CHICAGO: Illinois Congresswoman Robin Kelly has said she supports calls in the US House to censure Florida Congressman Randy Fine, who has repeatedly made derogatory comments about Muslims and Arabs on his official social media accounts.

Kelly, a Democrat, denounced anti-Muslim and anti-Arab statements made by Fine, a Republican, saying she expects a censure resolution to be put together by House members possibly next week.

“There’s just no room for hate. That’s just the bottom line. I’ve seen hate. It causes people to lose their lives. It causes people to not have the same opportunities as other people. It causes people to have extra stress, extra trauma. And to categorize a whole group of people is so unfair,” Kelly told Arab News.

“I come from a family with a lot of different ethnicities or cultures, and I’ve seen the damage that hate has done in categorizing any one community.

“The Islamic community is just always presented as the bad guy in the movies and on TV … Being a person of color and seeing things that even my own family have gone through, I’m just very sensitive to it.”

Last month, when a supporter of New York’s Muslim Mayor Zohran Mamdani said on social media that dogs have no place in a Muslim home, Fine wrote: “If they force us to choose, the choice between dogs and Muslims is not a difficult one.” 

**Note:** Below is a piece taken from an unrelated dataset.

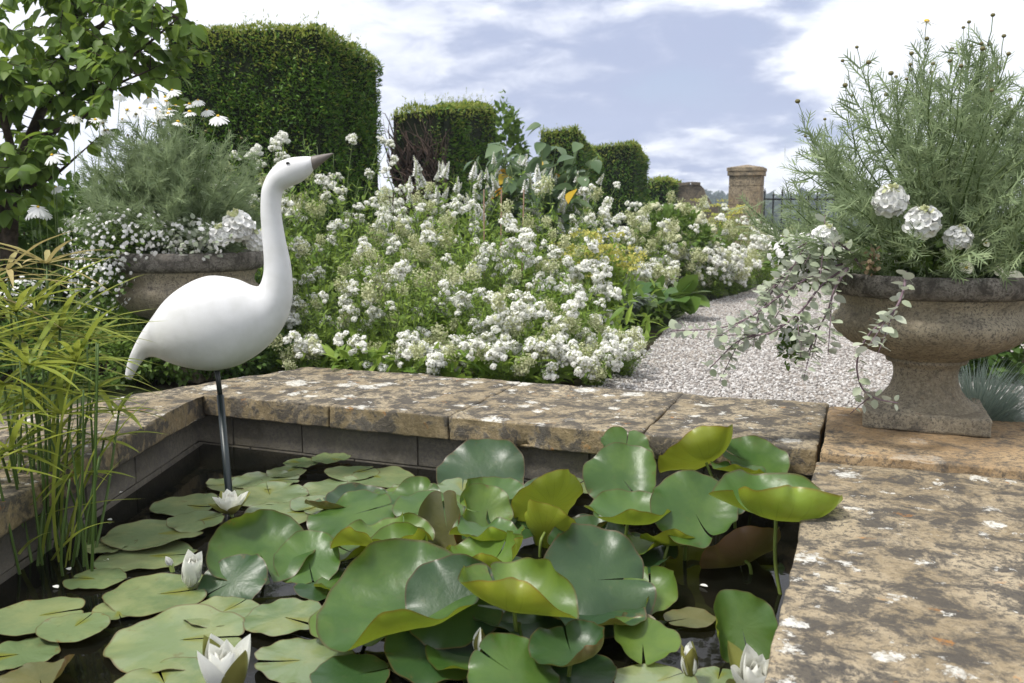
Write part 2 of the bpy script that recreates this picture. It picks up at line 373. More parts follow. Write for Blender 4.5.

Then on Feb. 20, Fine introduced to Congress the “Protecting Puppies from Sharia Act,” cosponsored by nine Republicans.

Fine has been criticized in the past for making Islamophobic and anti-Arab comments on his social medial pages.

Last May, when Michigan Democrat Rashida Tlaib said it was “a crime to use starvation as a weapon in Gaza,” Fine responded: “Tell your fellow Muslim terrorists to release the hostages and surrender. Until then, #StarveAway.”

During his election campaign in December 2023, in response to an anonymous poster on X who criticized delays in getting food trucks into Gaza, Fine wrote: “Stop the trucks. Let them eat rockets. There are plenty of those. #Bombsaway.”

Before running for Congress, responding to a New York Times report and photo of 67 Arab children killed by Israel, he said: “Thanks for the pic.”

Muslim groups in Florida have been complaining about Fine’s rhetoric since 2021, including after he sent a private Instagram message to a Florida Muslim saying: “Go blow yourself up!”

Kelly said she is also disturbed by the comments of Fine’s allies, citing them as a broader undercurrent of Islamophobia rising in the US.

She insisted that Islamophobia is no different than antisemitism or racism against other groups, including African Americans like herself.

Fine and Tennessee Congressman Andy Ogles “are spreading hate and should be censured,” Kelly wrote on her own Facebook page this past week.

“Our country is already divided enough, members of Congress should not be targeting Muslims for political gain.”

Ogles, a cosponsor of the “Protecting Puppies from Sharia Act,” declared: “Muslims don’t belong in American society. Pluralism is a lie.”

Kelly, who was elected to Congress in 2013, said: “I think they should all be censured. I say to people that feel the Islamophobia, ‘Don’t get weary, don’t get lost in the chaos. That’s what they want you to do. You can’t go in your house and close the door. You have to be a voice. You can’t stay on the sidelines because this isn’t acceptable.’”

Arab News reached out to Fine for comment.